Choose Hugo Over Jekyll

In a sea of choice, which static site generator will you choose?

1 minutes read

Many are familiar with the idea of static site generators like Jekyll and why they should use them. But Jekyll isn’t the only SSG out there. In fact, there are hundreds of SSGs guaranteed to give you analysis paralysis. With so many to choose from it can be difficult to decide which to use.

After trying a number of SSGs myself over the years the one I’ve zeroed in on is none other than Hugo. Here’s just a few of the reasons why Hugo rocks the socks off Jekyll:

  • It has zero dependencies. Once you get a hold of the Hugo binary you’re ready to roll. Many other static site generators require a complex environment and dependencies to run. For Jekyll, that means Ruby and RubyGems. For Hexo, you’ll need Node and NPM. For Hugo, all you need is Hugo.
  • It’s easy to set-up. If you’re a OS X user, simply brew install hugo and you can start a new website with the hugo new site command. Hugo pre-built binaries are available for FreeBSD, Windows and Linux as well.
  • It’s extremely fast. Unlike Jekyll, which can take hours to compile a site with 1,000 pages, Hugo has been shown to generate up to 5,000 webpages in under 10 seconds.

    Update 10 Feb 2017: As of Hugo v0.17, when multilingual sites were introduced, Hugo site generation speed has—wait for it—doubled!

  • It’s ultra flexible. Unlike Jekyll, which was blog-focused until Collections were bolted on, Hugo was built from the ground up with freedom of content structure in mind.
  • It’s fun!
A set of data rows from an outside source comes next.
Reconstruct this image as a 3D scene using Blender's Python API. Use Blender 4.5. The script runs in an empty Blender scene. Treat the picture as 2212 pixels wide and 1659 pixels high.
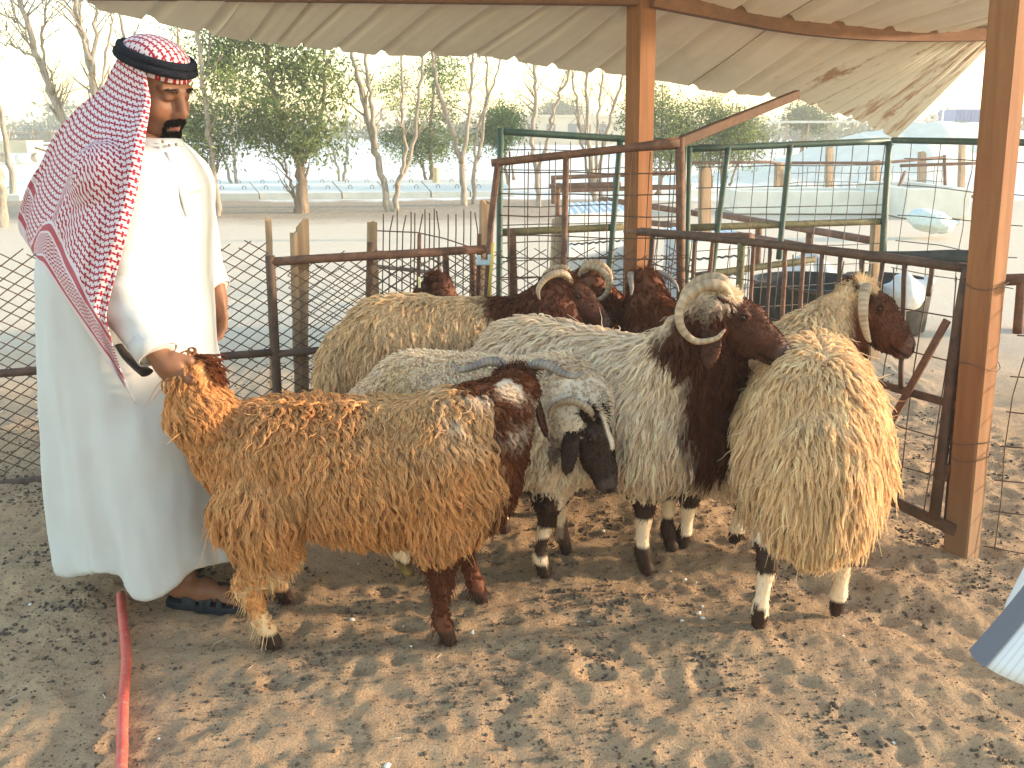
import bpy, math, random
import numpy as np
from mathutils import Vector, Matrix

# ---------------------------------------------------------------- camera, sky, sun, exposure
SC = bpy.context.scene
COL = SC.collection
R = math.radians
PITCH = R(16.0)
CAM = np.array([0.0, 0.0, 1.52])
FPX = 1916.0                       # focal length for a 2212 px wide frame
cam = bpy.data.cameras.new('camera')
cam.sensor_width = 36.0
cam.lens = 36.0 * FPX / 2212.0
cam.clip_start = 0.05
cam.clip_end = 3000.0
cam_o = bpy.data.objects.new('camera', cam)
cam_o.location = CAM
cam_o.rotation_euler = (R(90) - PITCH, 0, 0)
COL.objects.link(cam_o)
SC.camera = cam_o

SUN_EL, SUN_AZ = R(9.5), R(4.0)   # azimuth measured from +X, away from the camera
sun_dir = Vector((math.cos(SUN_AZ) * math.cos(SUN_EL), math.sin(SUN_AZ) * math.cos(SUN_EL), math.sin(SUN_EL)))
world = bpy.data.worlds.new('World')
SC.world = world
world.use_nodes = True
wn = world.node_tree
sky = wn.nodes.new('ShaderNodeTexSky')
sky.sky_type = 'NISHITA'
sky.sun_disc = False
sky.sun_elevation = SUN_EL
sky.sun_rotation = math.pi / 2 - SUN_AZ
sky.air_density = 1.25
sky.dust_density = 0.5
sky.ozone_density = 1.0
bg = wn.nodes['Background']
bg.inputs['Strength'].default_value = 0.15
wn.links.new(sky.outputs[0], bg.inputs[0])
sun = bpy.data.lights.new('sun', 'SUN')
sun.energy = 2.0
sun.angle = R(3.0)
sun.color = (1.0, 0.78, 0.55)
sun_o = bpy.data.objects.new('sun', sun)
sun_o.rotation_euler = sun_dir.to_track_quat('Z', 'Y').to_euler()
COL.objects.link(sun_o)
vs = SC.view_settings
vs.view_transform = 'Standard'
vs.look = 'None'
vs.exposure = 2.3
vs.gamma = 1.0
vs.use_curve_mapping = False
SC.cycles.max_bounces = 6
SC.cycles.diffuse_bounces = 3
SC.cycles.glossy_bounces = 2
SC.cycles.transparent_max_bounces = 6
SC.cycles.sample_clamp_indirect = 6.0
# ---------------------------------------------------------------- helpers
A = lambda *v: np.array(v, float)
def ray(x, y):
    c, s = math.cos(PITCH), math.sin(PITCH)
    dx, dy = (x - 1106) / FPX, (829.5 - y) / FPX
    return A(dx, c + dy * s, -s + dy * c)
def at(x, y, Y):                    # the point seen at picture place (x, y) at distance Y in front of the camera
    d = ray(x, y); return CAM + d * (Y / d[1])
def gr(x, y, z=0.0):                # the same on the ground
    d = ray(x, y); return CAM + d * ((z - CAM[2]) / d[2])

def tag(o, label=None, cat=None, group=None, kind=None):
    if label: o['label'] = label
    if cat: o['category'] = cat
    if group: o['group'] = group
    if kind: o['kind'] = kind
    elif cat: o['kind'] = 'thing'
    return o
def link(o, parent=None):
    COL.objects.link(o)
    if parent is not None: o.parent = parent
    return o
def empty(name, loc=(0, 0, 0), rz=0.0):
    o = bpy.data.objects.new(name, None); o.location = loc; o.rotation_euler = (0, 0, rz)
    o.empty_display_size = 0.1
    return link(o)
def place(o, root):                 # parts are modelled in world space: keep them there under their thing
    if root is not None:
        o.parent = root
        m = Matrix.Translation(root.location) @ root.rotation_euler.to_matrix().to_4x4()
        pr = root.parent
        if pr is not None: m = (Matrix.Translation(pr.location) @ pr.rotation_euler.to_matrix().to_4x4()) @ m
        o.matrix_parent_inverse = m.inverted()
    return o
def mesh_obj(name, v, f, mat=None, root=None, smooth=True, cols=None, uvs=None):
    me = bpy.data.meshes.new(name)
    v = np.asarray(v, np.float32)
    if isinstance(f, np.ndarray):
        n, k = f.shape
        me.vertices.add(len(v)); me.vertices.foreach_set('co', v.ravel())
        me.loops.add(n * k); me.loops.foreach_set('vertex_index', f.astype(np.int32).ravel())
        me.polygons.add(n)
        me.polygons.foreach_set('loop_start', np.arange(0, n * k, k, dtype=np.int32))
        me.update(calc_edges=True)
    else:
        me.from_pydata(v.tolist(), [], f); me.update()
    if cols is not None:
        a = me.color_attributes.new('Col', 'FLOAT_COLOR', 'POINT')
        c = np.ones((len(v), 4), np.float32); c[:, :3] = cols
        a.data.foreach_set('color', c.ravel())
    if uvs is not None:
        uv = me.uv_layers.new(name='UVMap')
        li = np.empty(len(me.loops), np.int32); me.loops.foreach_get('vertex_index', li)
        uv.data.foreach_set('uv', np.asarray(uvs, np.float32)[li].ravel())
    if smooth: me.polygons.foreach_set('use_smooth', np.ones(len(me.polygons), bool))
    if mat: me.materials.append(mat)
    o = bpy.data.objects.new(name, me)
    COL.objects.link(o)
    return place(o, root)

class MB:
    def __init__(s): s.v = []; s.f = []; s.n = 0
    def add(s, v, f):
        v = np.asarray(v, float)
        s.v.append(v); s.f += [tuple(i + s.n for i in q) for q in f]; s.n += len(v); return s
    def box(s, c, size, ax=None, bev=0.0):
        h = np.asarray(size, float) / 2; c = np.asarray(c, float)
        if bev <= 0:
            p = np.array([[x, y, z] for x in (-1, 1) for y in (-1, 1) for z in (-1, 1)]) * h
            f = [(0, 1, 3, 2), (4, 6, 7, 5), (0, 4, 5, 1), (2, 3, 7, 6), (0, 2, 6, 4), (1, 5, 7, 3)]
        else:
            b = bev; p = []; f = []
            ring = lambda x, k: [(x, -(h[1]-k), -h[2]), (x, h[1]-k, -h[2]), (x, h[1], -(h[2]-k)), (x, h[1], h[2]-k), (x, h[1]-k, h[2]), (x, -(h[1]-k), h[2]), (x, -h[1], h[2]-k), (x, -h[1], -(h[2]-k))]
            def shr(r, d): return [(q[0], q[1] - math.copysign(d, q[1]), q[2] - math.copysign(d, q[2])) for q in r]
            rs = [shr(ring(-h[0], b), b), ring(-h[0]+b, b), ring(h[0]-b, b), shr(ring(h[0], b), b)]
            for r in rs: p += r
            p = np.array(p)
            for k in range(3):
                for i in range(8):
                    j = (i + 1) % 8
                    f.append((k*8+i, (k+1)*8+i, (k+1)*8+j, k*8+j))
            f.append(tuple(range(7, -1, -1))); f.append(tuple(range(24, 32)))
            f = [tuple(reversed(q)) for q in f]
        if ax is not None: p = p @ np.asarray(ax, float)
        return s.add(p + c, f)
    def tube(s, pts, r, n=8, cap=True, flat=1.0, upref=None):
        pts = np.asarray(pts, float); m = len(pts)
        r = np.broadcast_to(np.asarray(r, float), (m,))
        t = np.gradient(pts, axis=0); t /= np.linalg.norm(t, axis=1)[:, None] + 1e-12
        u = np.cross(t[0], A(0, 0, 1) if upref is None else upref)
        if np.linalg.norm(u) < 1e-3: u = np.cross(t[0], A(0, 1, 0))
        u /= np.linalg.norm(u)
        V = []; ang = np.arange(n) * 2 * math.pi / n
        for i in range(m):
            u = u - t[i] * np.dot(u, t[i]); u /= np.linalg.norm(u) + 1e-12
            w = np.cross(t[i], u)
            V.append(pts[i] + r[i] * (np.cos(ang)[:, None] * u + flat * np.sin(ang)[:, None] * w))
        f = []
        for i in range(m - 1):
            for k in range(n):
                k2 = (k + 1) % n
                f.append((i*n+k, i*n+k2, (i+1)*n+k2, (i+1)*n+k))
        if cap: f.append(tuple(range(n - 1, -1, -1))); f.append(tuple((m-1)*n + k for k in range(n)))
        return s.add(np.concatenate(V), f)
    def bar(s, a, b, w, h, bev=0.0, up=(0, 0, 1)):          # square timber from a to b
        a = np.asarray(a, float); b = np.asarray(b, float); d = b - a; L = np.linalg.norm(d); d /= L
        u = np.cross(np.asarray(up, float), d)
        if np.linalg.norm(u) < 1e-3: u = np.cross(A(0, 1, 0), d)
        u /= np.linalg.norm(u); w2 = np.cross(d, u)
        return s.box((a + b) / 2, (L, w, h), ax=np.array([d, u, w2]), bev=bev)
    def build(s, name, mat=None, root=None, smooth=False):
        return mesh_obj(name, np.concatenate(s.v), s.f, mat, root, smooth)

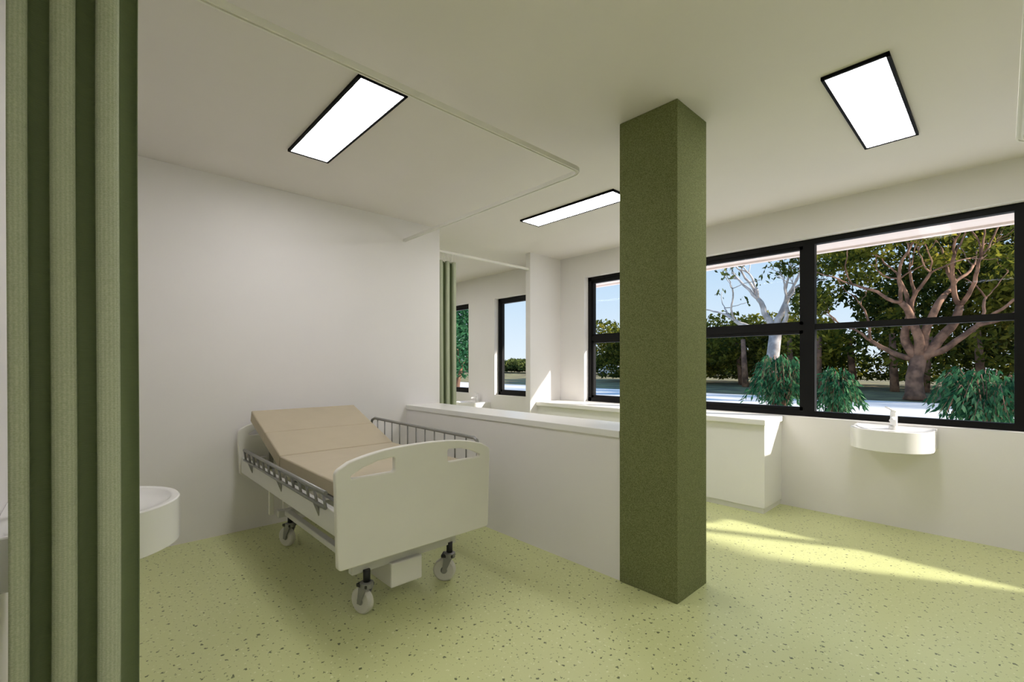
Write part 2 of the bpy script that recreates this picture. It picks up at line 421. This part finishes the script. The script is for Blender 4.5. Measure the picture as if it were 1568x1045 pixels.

To prove this last point I decided to create a theme for Hugo called After Dark (pictured below). The initial theme creation process took about two days, and making it reminded me of the joys of coding for the Web circa 1995—back when flying toasters were all the rage.

After Dark theme for Hugo screenshots

There are some downsides to Hugo, don’t get me wrong. For starters, Hugo hasn’t been around as long as Jekyll and, as a result, doesn’t not have as large of a community. Additionally, you may find a few holes in Hugo’s documentation–which is otherwise pretty great.

So what are you waiting for? Give Hugo a try. And, while you’re at it, check out the After Dark theme for a culture jamming take on content publishing in the new millennium.